寺院の建築は、江戸時代以降は、その信仰は庶民に広がり、財的支援も従来の権力者ではなく、講を組んだ商人や町人などに移ったことから、それに応えるべく装飾には、親しみのある十二支や、説話などが施され、塔なども見栄えよく極彩色で飾られてきた。

それを支えた大工技術は、日光東照宮の左甚五郎の名があがるように、江戸時代を通して引き継がれ、嶋村家、後藤家などの家系から名工が輩出した。
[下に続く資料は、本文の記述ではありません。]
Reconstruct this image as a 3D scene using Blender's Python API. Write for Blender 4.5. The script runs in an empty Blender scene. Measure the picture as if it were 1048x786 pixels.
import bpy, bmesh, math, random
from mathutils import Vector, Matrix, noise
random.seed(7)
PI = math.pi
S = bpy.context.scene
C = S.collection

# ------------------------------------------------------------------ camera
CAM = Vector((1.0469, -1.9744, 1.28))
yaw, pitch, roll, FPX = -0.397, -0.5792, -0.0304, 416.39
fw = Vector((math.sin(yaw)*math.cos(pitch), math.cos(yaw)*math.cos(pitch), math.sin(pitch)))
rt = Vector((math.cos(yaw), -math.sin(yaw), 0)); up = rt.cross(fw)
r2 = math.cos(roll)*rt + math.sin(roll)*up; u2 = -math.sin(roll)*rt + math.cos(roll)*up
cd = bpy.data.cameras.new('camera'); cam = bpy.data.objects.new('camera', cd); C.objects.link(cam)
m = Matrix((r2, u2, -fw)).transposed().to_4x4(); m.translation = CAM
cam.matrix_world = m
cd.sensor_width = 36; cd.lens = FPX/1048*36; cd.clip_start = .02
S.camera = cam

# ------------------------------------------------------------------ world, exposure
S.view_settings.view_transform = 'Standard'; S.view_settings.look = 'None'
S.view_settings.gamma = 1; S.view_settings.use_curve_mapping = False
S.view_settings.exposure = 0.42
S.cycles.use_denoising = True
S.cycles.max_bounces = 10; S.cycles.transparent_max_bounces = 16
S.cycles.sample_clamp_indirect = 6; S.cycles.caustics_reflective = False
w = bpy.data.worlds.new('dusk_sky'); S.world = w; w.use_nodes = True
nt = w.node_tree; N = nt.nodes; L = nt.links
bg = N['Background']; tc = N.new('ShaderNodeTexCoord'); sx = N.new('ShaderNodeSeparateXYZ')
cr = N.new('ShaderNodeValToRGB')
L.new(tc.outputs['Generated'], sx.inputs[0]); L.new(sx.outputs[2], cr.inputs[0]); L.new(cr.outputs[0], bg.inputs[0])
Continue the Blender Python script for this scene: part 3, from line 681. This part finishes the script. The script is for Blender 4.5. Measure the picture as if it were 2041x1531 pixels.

さらに前回の柴又帝釈天で見たように、明治から昭和まで続き、超絶技巧の作品が残っている。

 

とりわけ、成田山の場合は、市川團十郎というスターを広告塔にしたことで、一層、庶民の信仰、江戸っ子の人気を集めたといえるだろう。いまでも、節分などには人気スターを呼んでイベントを行っている。

 

また参詣客のための広場をつくり飲食、土産、そして占いのお店が出て、成田山という、いわばテーマパーク、と言えるのではないだろうか。参道にも有名なうなぎ屋やお土産の定番、米屋、柳屋の羊羹などのお店が並ぶ。

 

そうしたことから、江戸の昔から成田山の初詣が多いのだろう、と思っていたが、調べてみると、そもそも初詣というのは、それほど古いことでなく、鉄道が発達し社寺へのアクセスが容易になったことからのもので、習慣化してきたのは大正期だという。

そういえば、初詣の参拝客の人数が一番の明治神宮の創建は大正9年(1920)であるということも符合する。

 

成田山の場合は、京成電車が名前の通り、東「京」と「成」田を結ぶ鉄道として敷かれたのは1900年代である。

JRの場合は、上野と成田を結ぶ列車が運転されたのは1902年(明治35年)であり、当時から双方の鉄道が競い合って成田山への参詣客を運ぶようになった。

こうした鉄道の発達が、それまで江戸っ子を成田山の参拝客として運んでいた成田街道、水運として栄えていた佐原街道、千葉街道などに代わって多くの客を運ぶようになり、郊外への行楽の楽しみも加わり、初詣という習慣が広がってきたという。

 

残念ながら、2021年の初詣は、これまで正月三が日で300万人の初詣客があったものが、大幅に減少しているという。早く、安心して参拝出来るよう祈願したい。

釈迦堂

額堂

総門

米屋

参道・うなぎ屋

参道

境内には、これまで見たような御堂などだけでなく、大きな公園があり、秋深まる紅葉を見ることができた。次回、アップしたい。


なお、成田山は学校法人として、小中高の学校を運営している。成田高校は、スポーツに強く、プロ野球ではロッテ・唐川投手、マラソン・増田明美、ハンマー投げ・室伏広治などを輩出している。